Movie Briefs: Imitation Game, Into the Wood, Top Five, Wild

I have let too many movies pile up to give them individual attention so here is a sentence each. As often happens at this time of year, I haven't been to a clunker yet. In fact, there's a reason they call this awards season; except for Top 5, all of them are Oscar bait, as movies and for their leads.

The Imitation Game, a biopic about computing pioneer Alan Turing, included the line, “Sometimes it's the people no one imagines anything of who do the things that no one can imagine." It is the amazing story of the machine used to break the German Enigma code, as well as Turing's chemical castration after the war for homosexuality. Oscar nods to Benedict Cumberbatch and Keira Knightley (typical stand by your man role). I agree the scrambled chronology was a bad idea, but otherwise a great film.

I never saw the musical
Into the Woods, but the movie was amazing. You don't leave the theater humming Sondheim songs, but you are impressed while you are sitting there listening to them.

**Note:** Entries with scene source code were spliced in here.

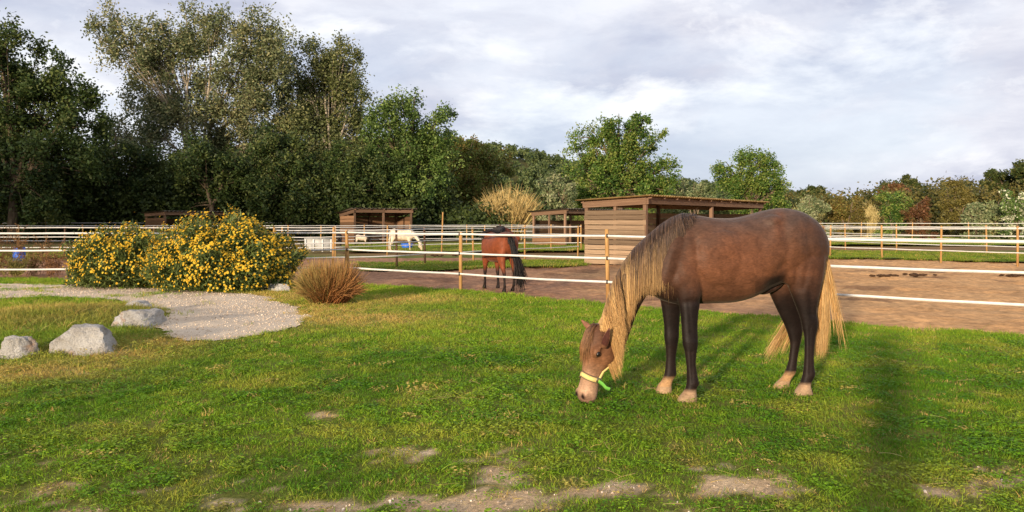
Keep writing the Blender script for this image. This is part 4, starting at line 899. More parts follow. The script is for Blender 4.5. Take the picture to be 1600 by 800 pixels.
def dung(label, u, v, w, seed):
    x, y = G(u, v); rs = np.random.default_rng(seed); mb = MB()
    for i in range(14):
        c = np.array([rs.normal()*w*0.4, rs.normal()*w*0.25, 0.03+0.03*rs.random()]); d = pts_ball(1, rs); bm = bmesh.new(); bmesh.ops.create_icosphere(bm, subdivisions=2, radius=1.0)
        V = np.array([v_.co for v_ in bm.verts]); F = np.array([[a.index for a in f.verts] for f in bm.faces]); bm.free(); V = V*rs.uniform(0.8, 1.2, (len(V), 1))*np.array([0.07, 0.06, 0.03])*rs.uniform(0.6, 1.2); mb.add(V+c, F)
    o = mb.build('dung_heap', M['dung'], None, True); o.location = (x, y, 0.0); tag(o, label, 'dung')
dung('dark dung heap on the right paddock, left of two', 1390, 433, 0.5, 1); dung('dark dung heap on the right paddock, right of two beside each other', 1430, 432, 0.45, 2); dung('dark dung heap on the paddock near the right edge', 1588, 433, 0.7, 3)
dung('dark dung heap on the dirt left of the bay horse', 690, 401, 0.9, 4)
# ------------------------------------------------------------------ horses
def loft(stations, n=20, p=1.0):
    """stations: (centre, half-vector A, half-vector B); closed surface"""
    K = len(stations); th = np.arange(n)*2*np.pi/n; c = np.cos(th); s = np.sin(th)
    if p != 1.0: c = np.sign(c)*np.abs(c)**p; s = np.sign(s)*np.abs(s)**p
    V = np.vstack([np.asarray(C)+np.outer(c, A)+np.outer(s, B) for C, A, B in stations])
    i = np.arange(K-1)[:, None]*n; j = np.arange(n)[None]; j2 = (j+1) % n; F4 = np.stack([i+j, i+j2, i+n+j2, i+n+j], -1).reshape(-1, 4)
    V = np.vstack([V, [stations[0][0]], [stations[-1][0]]]); b = K*n; jj = np.arange(n)
    F3 = np.concatenate([np.stack([(jj+1) % n, jj, np.full(n, b)], 1), np.stack([(K-1)*n+jj, (K-1)*n+(jj+1) % n, np.full(n, b+1)], 1)])
    return V, [F4, F3]
def smooth_st(st, sub=3):                       # Catmull-Rom through the stations
    st = [np.concatenate([np.asarray(x, float) for x in s]) for s in st]; out = []
    for i in range(len(st)-1):
        p0 = st[max(0, i-1)]; p1 = st[i]; p2 = st[i+1]; p3 = st[min(len(st)-1, i+2)]
        for k in range(sub):
            t = k/sub; out.append(0.5*((2*p1)+(-p0+p2)*t+(2*p0-5*p1+4*p2-p3)*t*t+(-p0+3*p1-3*p2+p3)*t**3))
    out.append(st[-1]); return [(o[:3], o[3:6], o[6:9]) for o in out]
def ellipsoid(c, ax):                            # ax: 3 half vectors
    n, m = 16, 10; V = []
    for i in range(1, m):
        f = np.pi*i/m; V.append((np.asarray(c)+np.asarray(ax[2])*np.cos(f), np.asarray(ax[0])*np.sin(f), np.asarray(ax[1])*np.sin(f)))
    return loft(V, n)
def fuse(name, parts, voxel, smooth_it):
    mb = MB()
    for V, F in parts: mb.add(V, F)
    me = mb.mesh(name); bm = bmesh.new(); bm.from_mesh(me); bmesh.ops.recalc_face_normals(bm, faces=bm.faces); bm.to_mesh(me); bm.free()
    o = bpy.data.objects.new('tmp', me); COL.objects.link(o)
    r = o.modifiers.new('r', 'REMESH'); r.mode = 'VOXEL'; r.voxel_size = voxel; r.use_smooth_shade = True
    s = o.modifiers.new('s', 'SMOOTH'); s.factor = 0.5; s.iterations = smooth_it
    dg = bpy.context.evaluated_depsgraph_get(); dg.update(); m2 = bpy.data.meshes.new_from_object(o.evaluated_get(dg)); m2.name = name
    bpy.data.objects.remove(o); bpy.data.meshes.remove(me)
    m2.polygons.foreach_set('use_smooth', np.ones(len(m2.polygons), bool)); return m2
def coords(me): V = np.empty(len(me.vertices)*3, np.float32); me.vertices.foreach_get('co', V); return V.reshape(-1, 3).astype(float)
HEAD = [(-0.03, .05, -.06, .05), (0.02, .085, -.10, .075), (.12, .105, -.165, .092), (.28, .112, -.195, .100), (.38, .104, -.185, .094), (.48, .092, -.135, .074), (.58, .078, -.075, .060), (.72, .068, -.062, .058), (.85, .068, -.064, .066), (.94, .060, -.062, .066), (.99, .042, -.045, .052), (1.015, .015, -.02, .026)]
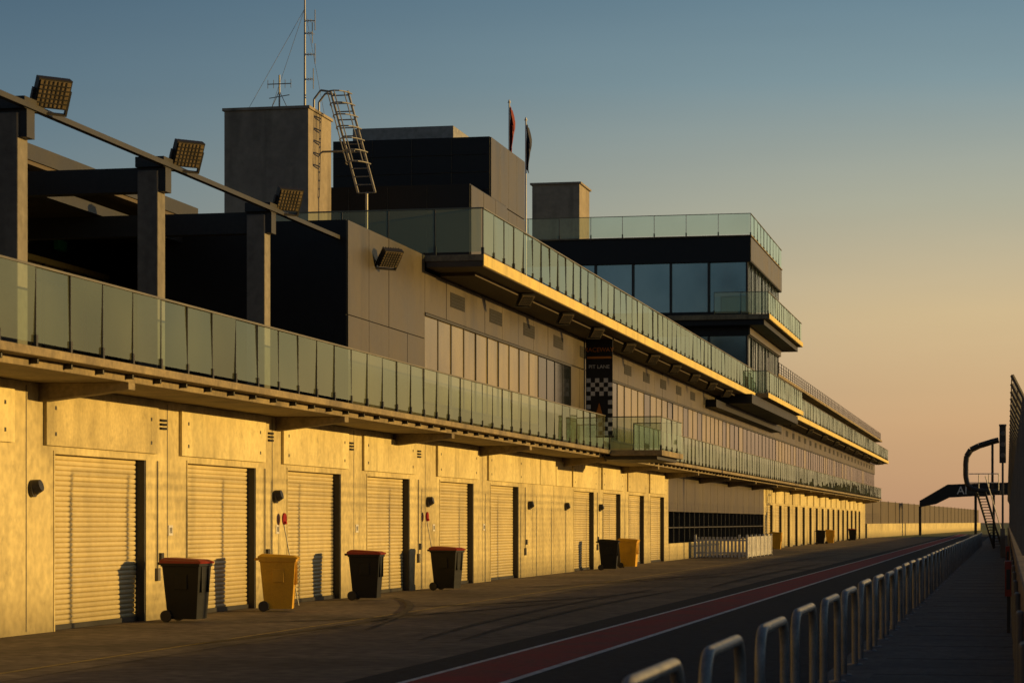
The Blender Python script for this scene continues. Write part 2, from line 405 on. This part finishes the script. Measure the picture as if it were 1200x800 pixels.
r=B('rooftop_plant_rooms',['plant','black','clad','steel'],bld)
r.box(-21.5,-19.05,64,66.3,7.97,13.2,0)
r.box(-21.55,-19.0,63.95,66.35,13.2,13.28,0)
r.box(-20.4,-15.5,68.7,73.9,7.97,11.66,1)
r.box(-21.2,-16.05,74,79.4,7.97,13.9,1)
for k in range(4):
    y=74.02+k*1.35
    for z0,z1 in ((7.99,9.9),(9.93,11.9),(11.93,13.88)): r.box(-16.05,-16.0,y,y+1.32,z0,z1,2)
for k in range(3): r.box(-15.5,-15.46,68.75+k*1.72,70.42+k*1.72,8.0,11.62,2)
for k in range(1,4): r.box(-21.2,-16.1,73.97,73.999,11.66+k*.56,11.67+k*.56,2)
for k in range(1,4): r.box(-21.2+k*1.3,-21.19+k*1.3,73.972,73.998,11.66,13.88,2)
for k in range(1,4): r.box(-20.4+k*1.2,-20.39+k*1.2,68.68,68.698,8,11.6,2)
r.box(-21.1,-17.7,76,79,13.9,14.62,3)
r.box(-24.2,-21.7,122,125,15.8,19.2,0)
r.box(-24.3,-21.6,121.9,125.1,19.2,19.3,0)
r.done(bevel=.01)

te=B('terrace_structure',['black','soff','fascia','frame','blind','green'],bld)
te.box(-24,-20,0,58,4.04,7.9,0)
te.box(-20,-17.42,53,54,4.04,7.9,0)
te.box(-24.5,-16.7,0,47.88,7.93,8.12,1)
te.box(-24.5,-17.42,47.885,54.6,7.93,7.96,1)
te.box(-16.7,-16.66,0,47.88,8.0,8.28,3)
te.box(-24.5,-16.72,0,47.88,8.12,8.26,3)
te.box(-20,-19.95,46.2,51,4.1,7.2,4)
for k in range(5): te.box(-19.95,-19.9,46.2+k*1.18,46.27+k*1.18,4.1,7.2,3)
te.box(-19.95,-19.9,46.2,51,6.75,6.82,3)
te.box(-19.95,-19.85,46.2,51,7.14,7.26,2)
te.box(-19.9,-19.8,47.9,48.4,7.5,7.72,5)
for x in (-18.9,-17.6):
    for y in (32,35,38,41,44): te.box(x,x+.14,y,y+.14,7.92,7.93,4)
te.done()
tc=B('terrace_columns','concg',bld)
tb=B('pergola_beams','frame',bld)
for y in (20.3,26.1,31.9,37.6,43.4):
    tc.box(-14.08,-13.72,y-.18,y+.18,4.04,7.5)
    tb.box(-20,-13.6,y-.14,y+.14,7.15,7.55)
    tb.box(-14.1,-13.6,y-.22,y+.22,7.55,7.72)
tc.done(bevel=.015)
tb.box(-13.66,-13.56,15,47.85,7.56,7.64)
tb.box(-17.2,-17.0,15,47.85,7.56,7.75)
tb.done()

def flood(x,y,z,s=1.0,tilt=35,yaw=0):
    b=B('floodlight',['frame','lens','steel'])
    b.box(-.06*s,.06*s,-.26*s,.26*s,-.22*s,.22*s,0)
    b.box(.06*s,.075*s,-.235*s,.235*s,-.195*s,.195*s,1)
    for k in range(1,6): b.box(.075*s,.085*s,-.235*s,.235*s,(-.195+k*.065)*s-.008,(-.195+k*.065)*s+.008,0)
    for k in range(1,7): b.box(.075*s,.083*s,(-.235+k*.067)*s-.008,(-.235+k*.067)*s+.008,-.195*s,.195*s,0)
    for k in range(7): b.box(-.13*s,-.06*s,(-.21+k*.07)*s-.008,(-.21+k*.07)*s+.008,-.2*s,.2*s,0)
    b.box(-.04*s,.02*s,-.30*s,-.27*s,-.3*s,.05*s,0); b.box(-.04*s,.02*s,.27*s,.30*s,-.3*s,.05*s,0); b.box(-.04*s,.02*s,-.30*s,.30*s,-.33*s,-.3*s,0)
    b.done(loc=(x,y,z),rot=(0,math.radians(tilt),math.radians(yaw)))
for y in (26.1,31.95,37.75,43.5): flood(-13.45,y+.35,7.86,1.0,28,-42)
flood(-13.1,50.2,7.42,.95,40,-40)
for y in (61.4,67.2,72.5,78.9,84.5,90.2,96,101.8,107.6): flood(-12.35,y,7.52,.8,45,-45)
for y in (142,154,166,178,190,202,214,226,238): flood(-12.35,y,7.5,.8,45,-45)

for y in (33.8,46.0,58.9,72.0,78.2,85.0):
    b=B('wall_lamp',['frame','lens'])
    b.tube((0,0,0),(.06,0,0),.13,20,0); b.tube((.06,0,0),(.14,0,0),.10,20,1,.07)
    b.tube((.06,0,.02),(.16,0,.05),.12,20,0,.09)
    b.done(loc=(XW,y,2.2))
for y in (39.9,46.2,52.2,59.6,65.6):
    b=B('bay_number_sign',['white','frame']); b.box(0,.012,-.11,.11,-.09,.09,0); b.box(.012,.016,-.06,-.02,-.05,.05,1); b.box(.012,.016,.02,.06,-.05,.05,1)
    b.done(loc=(XW+.001,y,1.55))

for (y,zt) in ((46.35,1.78),(58.5,1.85)):
    b=B('pit_paddle',['steel','red'])
    b.tube((-14.0,y,0.01),(-14.3,y-.05,zt-.1),.012,8,0)
    b.tube((-14.30,y-.05,zt-.02),(-14.27,y-.05,zt-.02),.12,20,1)
    b.box(-14.31,-14.24,y-.09,y-.01,zt-.13,zt-.07,1)
    b.done()

def bin_(x,y,bm,lm,yaw=0,s=1.0):
    b=B('wheelie_bin',[bm,lm,'frame'])
    def ring(hx,hy,z,ox=0): return [(-hx+ox,-hy,z),(hx+ox,-hy,z),(hx+ox,hy,z),(-hx+ox,hy,z)]
    rs=[ring(.26,.235,.05,.01),ring(.275,.245,.25,.01),ring(.33,.28,.93,0),ring(.35,.30,.94,0),ring(.35,.30,.99,0)]
    for a,c in zip(rs[:-1],rs[1:]):
        for k in range(4): j=(k+1)%4; b.face([a[k],a[j],c[j],c[k]],0)
    b.face(list(reversed(rs[0])),0)
    l0=[(-.37,-.31,.99),(.37,-.31,.985),(.37,.31,.985),(-.37,.31,.99)]; l1=[(-.37,-.31,1.04),(.38,-.31,1.01),(.38,.31,1.01),(-.37,.31,1.04)]
    l2=[(-.30,-.24,1.085),(.30,-.24,1.05),(.30,.24,1.05),(-.30,.24,1.085)]
    for a,c in ((l0,l1),(l1,l2)):
        for k in range(4): j=(k+1)%4; b.face([a[k],a[j],c[j],c[k]],1)
    b.face(l2,1); b.face(list(reversed(l0)),1)
    b.tube((-.42,-.24,.99),(-.42,.24,.99),.018,8,0)
    for yy in (-.22,0,.22): b.box(-.43,-.35,yy-.02,yy+.02,.96,1.0,0)
    for yy in (-.27,.27): b.tube((-.26,yy-.03,.1),(-.26,yy+.03,.1),.10,18,2)
    b.tube((-.26,-.27,.1),(-.26,.27,.1),.012,8,2)
    for yy in (-.15,.15): b.box(.30,.345,yy-.015,yy+.015,.5,.93,0)
    b.box(-.1,.12,-.285,-.262,.55,.8,0)
    b.done(bevel=.012,loc=(x,y,.012),rot=(0,0,math.radians(yaw)))
bin_(-13.6,38.5,'binb','binr',-3)
bin_(-13.5,43.4,'biny','biny',12)
bin_(-13.55,49.9,'binb','binr',4)
bin_(-13.55,57.5,'binb','binr',-8)
bin_(-13.6,82.3,'binb','binb',5); bin_(-13.6,86.8,'biny','biny',0)
bin_(-13.6,144,'biny','biny',0); bin_(-13.6,179,'binb','binb',0); bin_(-13.4,186,'biny','biny',0); bin_(-13.5,215,'binb','binr',0)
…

Solid performances from Anna Kendrick as Cinderella, James Corden as the Baker (a chance to see the work of the new CBS Late, Late Show host) and Emily Blunt as his wife. Kudos to the amazing voice of child actor Lilla Crawford as Little Red Riding Hood and another Oscar nomination in the can for Meryl Streep as the witch. You've never seen Grimm's fairy tales like these. Leave at the end of the obvious first act if you don't want your kids to see the scary and literally dark second act, but as an adult, you should see it. The women in this film are real and self-actualized. A very good film.

Top Five is the Chris Rock vehicle that paired him with Rosario Dawson and, apparently, ended his 19-year marriage. The movie is hysterically funny and features cameos by a score of famous comedians. It is raunchy, of course, and the gay jokes are a little rough, as is some of the sex. But if you like Rock at all and can stand a raunchy comedy, this one is a keeper. Dawson tries to be real, but her role is mostly stand by your man (or in this case, your interview subject).

Wild is the Reese Witherspoon vehicle that traces the real-life story of a woman who hiked the Pacific Crest Trail by herself from the Mojave to the Bridge of the Gods. That is one long hike. This isn't her first serious movie, but it's her first serious movie in years, and she does a full Oscar: the only thing that attracts Oscar voters more than facial prostheses is dirt. She appears with no makeup (according to her director) and no hair styling. I've seen the film. I can believe it. Since she is along most of the time, we get voice over, supposedly the sign of a bad movie in Hollywood. Not this time. Film and actress will both be in contention for the Oscar, with a best supporting nod seemingly certain for Laura Dern. There just aren't that many good roles for women. Engaging drama.


This and That

Dan Grobstein passes along an article from The Guardian: French town tries to save first world war soldier’s room for posterity

Daniel Dern comments on my contention about my own work: But otherwise, no, what you see is pretty much the first draft, and 90% of the time I am proud of it and happy with it.

A) by now, the odds are that you've run through 2-3 drafts in your head, mostly for a mix of "what points do I want to make, what am I trying to say, and what order, and your fingers and subconsious have done lots of editing.

b) you have your "voice" for how you say things.

c) I suspect that if you were doing fiction or some other new type-of-thing, you might go slower or rewrite more, for a while.